— Start Entries supplied —

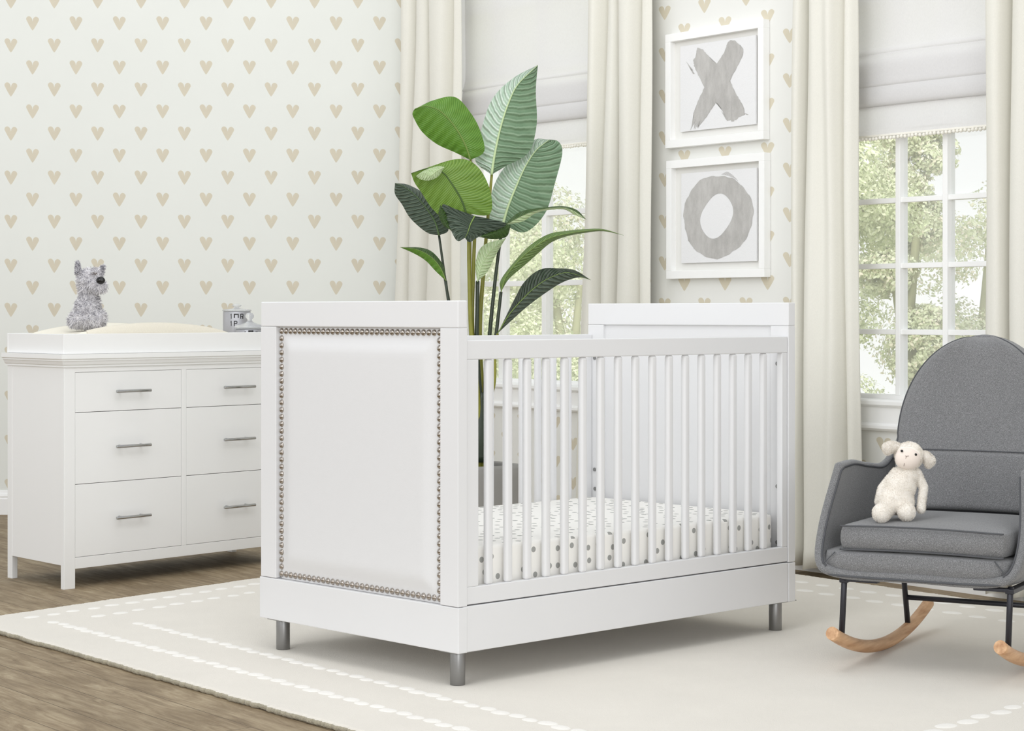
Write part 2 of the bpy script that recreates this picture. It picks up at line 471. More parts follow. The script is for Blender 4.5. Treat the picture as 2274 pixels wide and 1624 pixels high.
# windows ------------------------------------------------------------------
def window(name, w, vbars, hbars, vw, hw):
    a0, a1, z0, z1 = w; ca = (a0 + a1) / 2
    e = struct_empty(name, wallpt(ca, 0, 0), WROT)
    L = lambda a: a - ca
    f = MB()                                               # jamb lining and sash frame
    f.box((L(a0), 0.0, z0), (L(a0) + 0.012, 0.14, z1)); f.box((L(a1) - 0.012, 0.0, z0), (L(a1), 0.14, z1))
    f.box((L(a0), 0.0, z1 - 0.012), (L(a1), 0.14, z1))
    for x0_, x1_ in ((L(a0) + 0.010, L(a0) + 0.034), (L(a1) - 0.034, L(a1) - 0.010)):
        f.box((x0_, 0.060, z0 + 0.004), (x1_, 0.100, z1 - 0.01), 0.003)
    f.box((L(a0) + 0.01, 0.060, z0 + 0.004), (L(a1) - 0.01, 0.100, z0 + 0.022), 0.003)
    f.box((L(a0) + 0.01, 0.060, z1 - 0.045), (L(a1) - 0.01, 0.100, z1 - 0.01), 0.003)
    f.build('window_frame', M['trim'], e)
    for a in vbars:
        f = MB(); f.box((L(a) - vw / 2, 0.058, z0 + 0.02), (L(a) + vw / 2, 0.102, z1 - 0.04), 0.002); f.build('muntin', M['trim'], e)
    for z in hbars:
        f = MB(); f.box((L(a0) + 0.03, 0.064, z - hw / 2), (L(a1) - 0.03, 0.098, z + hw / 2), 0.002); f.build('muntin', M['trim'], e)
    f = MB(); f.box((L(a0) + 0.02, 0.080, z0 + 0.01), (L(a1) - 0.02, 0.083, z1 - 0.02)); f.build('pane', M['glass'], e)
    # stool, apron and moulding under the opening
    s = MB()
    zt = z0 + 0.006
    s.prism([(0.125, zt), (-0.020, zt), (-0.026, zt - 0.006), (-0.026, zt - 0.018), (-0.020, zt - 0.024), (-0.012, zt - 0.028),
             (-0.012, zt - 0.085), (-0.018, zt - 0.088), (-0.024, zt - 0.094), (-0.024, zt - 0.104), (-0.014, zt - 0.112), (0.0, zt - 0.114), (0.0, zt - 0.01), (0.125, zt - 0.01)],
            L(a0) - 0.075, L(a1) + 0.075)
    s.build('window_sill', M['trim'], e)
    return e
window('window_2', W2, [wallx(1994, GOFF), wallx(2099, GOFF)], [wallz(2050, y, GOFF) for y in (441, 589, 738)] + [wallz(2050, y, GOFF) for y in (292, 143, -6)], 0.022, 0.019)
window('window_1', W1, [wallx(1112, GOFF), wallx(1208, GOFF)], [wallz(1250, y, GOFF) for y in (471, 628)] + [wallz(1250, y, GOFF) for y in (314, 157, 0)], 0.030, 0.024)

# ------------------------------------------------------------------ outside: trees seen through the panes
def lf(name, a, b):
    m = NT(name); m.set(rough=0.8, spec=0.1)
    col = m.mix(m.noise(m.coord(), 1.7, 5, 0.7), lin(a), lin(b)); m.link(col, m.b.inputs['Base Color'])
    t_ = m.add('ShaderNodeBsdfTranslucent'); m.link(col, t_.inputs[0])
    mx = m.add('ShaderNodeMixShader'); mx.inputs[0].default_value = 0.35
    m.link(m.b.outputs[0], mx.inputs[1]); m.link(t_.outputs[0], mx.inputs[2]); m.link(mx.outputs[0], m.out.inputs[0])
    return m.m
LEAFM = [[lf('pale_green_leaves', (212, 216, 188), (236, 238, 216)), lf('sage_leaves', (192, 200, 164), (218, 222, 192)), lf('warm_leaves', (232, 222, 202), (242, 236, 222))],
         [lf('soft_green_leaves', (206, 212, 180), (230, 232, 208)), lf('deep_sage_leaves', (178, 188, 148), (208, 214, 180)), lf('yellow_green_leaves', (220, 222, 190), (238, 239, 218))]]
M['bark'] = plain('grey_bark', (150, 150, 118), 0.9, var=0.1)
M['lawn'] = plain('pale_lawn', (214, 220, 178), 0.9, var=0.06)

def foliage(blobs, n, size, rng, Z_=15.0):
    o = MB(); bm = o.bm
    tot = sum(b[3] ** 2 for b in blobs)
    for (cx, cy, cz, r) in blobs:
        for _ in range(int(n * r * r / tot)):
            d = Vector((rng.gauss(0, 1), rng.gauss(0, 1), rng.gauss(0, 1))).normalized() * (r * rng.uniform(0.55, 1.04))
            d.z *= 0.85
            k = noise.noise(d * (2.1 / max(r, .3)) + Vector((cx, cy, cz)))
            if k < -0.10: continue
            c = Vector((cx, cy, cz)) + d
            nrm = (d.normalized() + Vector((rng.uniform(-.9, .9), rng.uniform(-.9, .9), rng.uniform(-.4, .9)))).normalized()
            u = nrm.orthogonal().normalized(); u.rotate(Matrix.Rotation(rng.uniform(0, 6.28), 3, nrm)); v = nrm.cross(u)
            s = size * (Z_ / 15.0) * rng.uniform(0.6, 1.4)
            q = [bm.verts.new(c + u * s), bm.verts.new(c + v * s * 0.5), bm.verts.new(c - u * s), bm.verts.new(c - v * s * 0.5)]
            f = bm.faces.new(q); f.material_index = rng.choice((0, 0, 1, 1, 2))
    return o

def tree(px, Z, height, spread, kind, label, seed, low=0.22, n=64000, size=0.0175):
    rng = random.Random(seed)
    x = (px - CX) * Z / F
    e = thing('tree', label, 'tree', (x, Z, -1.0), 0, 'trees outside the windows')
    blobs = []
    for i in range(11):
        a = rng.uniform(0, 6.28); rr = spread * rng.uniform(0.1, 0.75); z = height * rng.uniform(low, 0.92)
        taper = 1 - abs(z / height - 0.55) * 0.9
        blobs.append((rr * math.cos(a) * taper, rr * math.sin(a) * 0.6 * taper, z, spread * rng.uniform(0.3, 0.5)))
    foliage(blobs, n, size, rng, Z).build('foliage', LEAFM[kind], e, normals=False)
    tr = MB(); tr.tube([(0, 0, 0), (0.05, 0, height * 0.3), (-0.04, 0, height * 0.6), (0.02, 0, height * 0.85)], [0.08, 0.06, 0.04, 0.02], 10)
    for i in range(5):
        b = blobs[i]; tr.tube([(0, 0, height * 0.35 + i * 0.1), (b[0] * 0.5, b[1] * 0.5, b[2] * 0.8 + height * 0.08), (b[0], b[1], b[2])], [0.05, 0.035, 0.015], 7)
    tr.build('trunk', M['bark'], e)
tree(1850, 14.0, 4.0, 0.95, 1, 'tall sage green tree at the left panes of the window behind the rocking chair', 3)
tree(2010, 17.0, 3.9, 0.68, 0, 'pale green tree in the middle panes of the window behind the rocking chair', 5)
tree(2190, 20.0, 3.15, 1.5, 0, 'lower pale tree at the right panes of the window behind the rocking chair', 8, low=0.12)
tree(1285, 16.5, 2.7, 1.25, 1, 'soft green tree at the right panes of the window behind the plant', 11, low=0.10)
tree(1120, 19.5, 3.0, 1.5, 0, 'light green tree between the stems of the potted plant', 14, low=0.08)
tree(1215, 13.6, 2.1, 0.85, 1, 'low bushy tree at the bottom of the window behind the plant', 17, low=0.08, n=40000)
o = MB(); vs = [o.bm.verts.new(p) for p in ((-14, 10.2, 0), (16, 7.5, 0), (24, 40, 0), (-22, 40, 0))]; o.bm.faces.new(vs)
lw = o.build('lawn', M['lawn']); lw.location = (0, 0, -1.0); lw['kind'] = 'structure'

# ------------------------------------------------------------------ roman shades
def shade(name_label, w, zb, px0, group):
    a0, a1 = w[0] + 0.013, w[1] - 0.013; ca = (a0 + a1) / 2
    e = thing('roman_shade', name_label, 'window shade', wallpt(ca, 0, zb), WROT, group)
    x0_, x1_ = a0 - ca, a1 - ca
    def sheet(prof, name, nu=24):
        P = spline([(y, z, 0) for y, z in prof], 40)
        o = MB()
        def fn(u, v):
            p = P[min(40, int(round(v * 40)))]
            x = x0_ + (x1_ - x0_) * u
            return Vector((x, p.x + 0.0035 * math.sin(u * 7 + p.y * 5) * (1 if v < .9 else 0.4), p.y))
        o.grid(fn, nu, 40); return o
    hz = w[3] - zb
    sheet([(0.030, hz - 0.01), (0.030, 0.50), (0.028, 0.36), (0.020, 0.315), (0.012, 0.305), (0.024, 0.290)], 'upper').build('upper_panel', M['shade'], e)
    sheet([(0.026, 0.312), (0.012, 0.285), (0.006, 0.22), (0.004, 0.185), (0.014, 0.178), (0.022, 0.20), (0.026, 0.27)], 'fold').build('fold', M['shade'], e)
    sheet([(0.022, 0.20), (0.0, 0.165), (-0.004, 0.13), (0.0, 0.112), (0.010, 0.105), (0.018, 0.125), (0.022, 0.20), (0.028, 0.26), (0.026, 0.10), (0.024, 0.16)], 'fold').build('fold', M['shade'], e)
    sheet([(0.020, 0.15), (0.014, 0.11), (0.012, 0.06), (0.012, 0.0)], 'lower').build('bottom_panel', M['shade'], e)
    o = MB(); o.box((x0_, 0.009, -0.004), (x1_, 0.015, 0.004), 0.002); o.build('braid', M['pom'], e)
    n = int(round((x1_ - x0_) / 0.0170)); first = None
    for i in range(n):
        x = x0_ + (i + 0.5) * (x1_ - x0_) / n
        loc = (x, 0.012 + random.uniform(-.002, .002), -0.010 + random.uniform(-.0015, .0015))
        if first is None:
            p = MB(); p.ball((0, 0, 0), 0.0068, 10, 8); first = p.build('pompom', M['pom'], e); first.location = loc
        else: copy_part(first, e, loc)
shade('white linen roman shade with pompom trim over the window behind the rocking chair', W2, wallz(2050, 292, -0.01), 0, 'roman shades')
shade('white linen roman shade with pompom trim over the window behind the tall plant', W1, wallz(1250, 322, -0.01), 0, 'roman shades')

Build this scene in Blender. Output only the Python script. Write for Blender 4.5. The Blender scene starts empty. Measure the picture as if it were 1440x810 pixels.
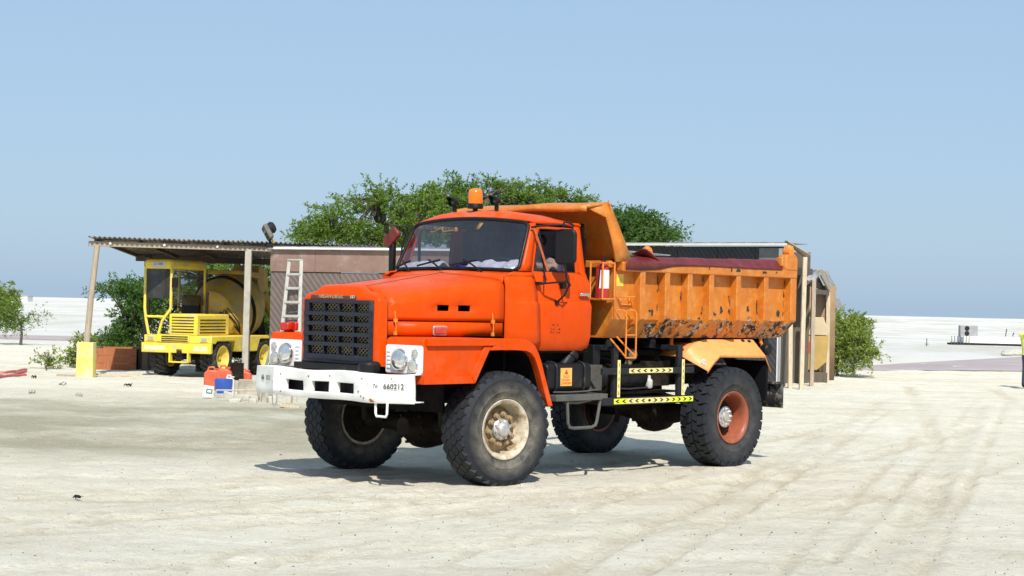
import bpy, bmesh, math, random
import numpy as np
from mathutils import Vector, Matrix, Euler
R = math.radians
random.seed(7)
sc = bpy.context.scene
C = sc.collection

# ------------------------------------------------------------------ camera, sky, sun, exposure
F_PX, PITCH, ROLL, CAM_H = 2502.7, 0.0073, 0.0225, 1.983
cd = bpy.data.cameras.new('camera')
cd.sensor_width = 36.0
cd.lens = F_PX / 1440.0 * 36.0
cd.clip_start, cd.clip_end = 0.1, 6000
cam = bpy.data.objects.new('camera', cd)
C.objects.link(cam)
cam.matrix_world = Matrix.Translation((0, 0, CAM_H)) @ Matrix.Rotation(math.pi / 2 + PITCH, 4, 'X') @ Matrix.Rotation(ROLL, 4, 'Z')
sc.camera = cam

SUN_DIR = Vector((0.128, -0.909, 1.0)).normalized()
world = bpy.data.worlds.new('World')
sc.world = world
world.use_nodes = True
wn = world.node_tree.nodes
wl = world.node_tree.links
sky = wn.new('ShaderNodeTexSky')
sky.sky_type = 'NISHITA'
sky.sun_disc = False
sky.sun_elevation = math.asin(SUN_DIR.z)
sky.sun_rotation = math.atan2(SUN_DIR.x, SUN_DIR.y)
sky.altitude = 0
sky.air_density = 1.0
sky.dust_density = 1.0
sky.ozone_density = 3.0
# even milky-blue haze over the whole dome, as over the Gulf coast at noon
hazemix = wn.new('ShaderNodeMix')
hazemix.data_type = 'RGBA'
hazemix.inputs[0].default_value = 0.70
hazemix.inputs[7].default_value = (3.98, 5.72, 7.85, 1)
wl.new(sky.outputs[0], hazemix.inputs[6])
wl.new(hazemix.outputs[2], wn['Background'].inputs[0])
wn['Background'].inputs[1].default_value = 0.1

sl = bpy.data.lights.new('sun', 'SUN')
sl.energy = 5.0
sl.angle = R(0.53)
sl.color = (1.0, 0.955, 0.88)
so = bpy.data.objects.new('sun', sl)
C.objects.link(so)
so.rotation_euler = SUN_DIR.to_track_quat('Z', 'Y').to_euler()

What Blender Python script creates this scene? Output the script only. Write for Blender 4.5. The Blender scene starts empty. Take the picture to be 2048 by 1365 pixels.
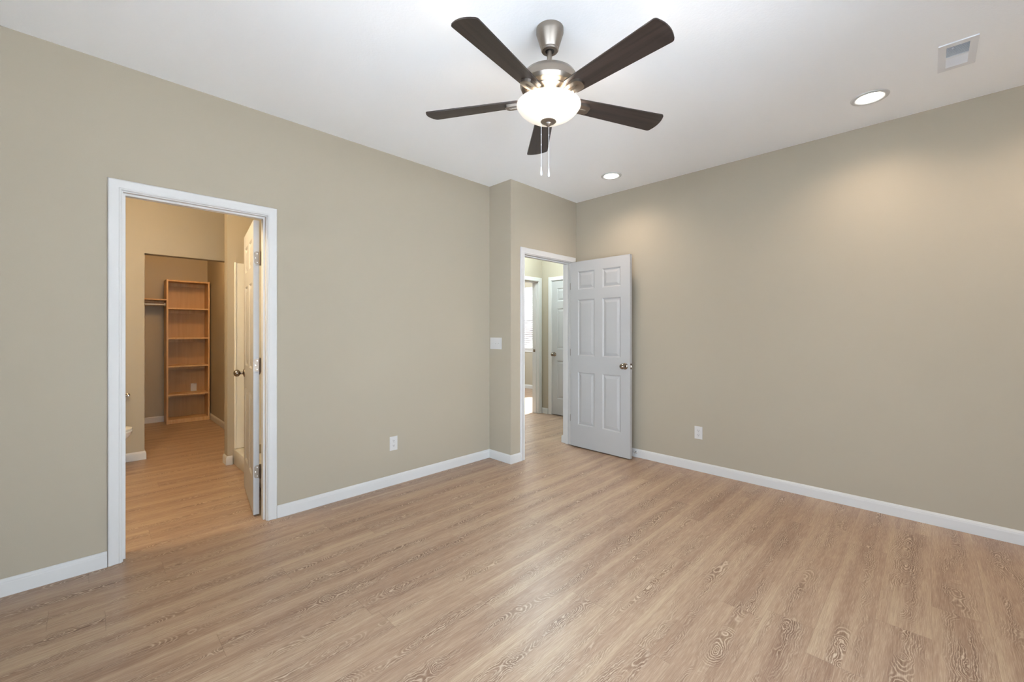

— End Entries supplied —

§ **Exercise description**
Stop after the line containing "0)], 0.030, 0.024)": copy the records exactly from the first line up to there, leaving pictures out.

§ **Task output**
Write part 2 of the bpy script that recreates this picture. It picks up at line 471. More parts follow. The script is for Blender 4.5. Treat the picture as 2274 pixels wide and 1624 pixels high.
# windows ------------------------------------------------------------------
def window(name, w, vbars, hbars, vw, hw):
    a0, a1, z0, z1 = w; ca = (a0 + a1) / 2
    e = struct_empty(name, wallpt(ca, 0, 0), WROT)
    L = lambda a: a - ca
    f = MB()                                               # jamb lining and sash frame
    f.box((L(a0), 0.0, z0), (L(a0) + 0.012, 0.14, z1)); f.box((L(a1) - 0.012, 0.0, z0), (L(a1), 0.14, z1))
    f.box((L(a0), 0.0, z1 - 0.012), (L(a1), 0.14, z1))
    for x0_, x1_ in ((L(a0) + 0.010, L(a0) + 0.034), (L(a1) - 0.034, L(a1) - 0.010)):
        f.box((x0_, 0.060, z0 + 0.004), (x1_, 0.100, z1 - 0.01), 0.003)
    f.box((L(a0) + 0.01, 0.060, z0 + 0.004), (L(a1) - 0.01, 0.100, z0 + 0.022), 0.003)
    f.box((L(a0) + 0.01, 0.060, z1 - 0.045), (L(a1) - 0.01, 0.100, z1 - 0.01), 0.003)
    f.build('window_frame', M['trim'], e)
    for a in vbars:
        f = MB(); f.box((L(a) - vw / 2, 0.058, z0 + 0.02), (L(a) + vw / 2, 0.102, z1 - 0.04), 0.002); f.build('muntin', M['trim'], e)
    for z in hbars:
        f = MB(); f.box((L(a0) + 0.03, 0.064, z - hw / 2), (L(a1) - 0.03, 0.098, z + hw / 2), 0.002); f.build('muntin', M['trim'], e)
    f = MB(); f.box((L(a0) + 0.02, 0.080, z0 + 0.01), (L(a1) - 0.02, 0.083, z1 - 0.02)); f.build('pane', M['glass'], e)
    # stool, apron and moulding under the opening
    s = MB()
    zt = z0 + 0.006
    s.prism([(0.125, zt), (-0.020, zt), (-0.026, zt - 0.006), (-0.026, zt - 0.018), (-0.020, zt - 0.024), (-0.012, zt - 0.028),
             (-0.012, zt - 0.085), (-0.018, zt - 0.088), (-0.024, zt - 0.094), (-0.024, zt - 0.104), (-0.014, zt - 0.112), (0.0, zt - 0.114), (0.0, zt - 0.01), (0.125, zt - 0.01)],
            L(a0) - 0.075, L(a1) + 0.075)
    s.build('window_sill', M['trim'], e)
    return e
window('window_2', W2, [wallx(1994, GOFF), wallx(2099, GOFF)], [wallz(2050, y, GOFF) for y in (441, 589, 738)] + [wallz(2050, y, GOFF) for y in (292, 143, -6)], 0.022, 0.019)
window('window_1', W1, [wallx(1112, GOFF), wallx(1208, GOFF)], [wallz(1250, y, GOFF) for y in (471, 628)] + [wallz(1250, y, GOFF) for y in (314, 157, 0)], 0.030, 0.024)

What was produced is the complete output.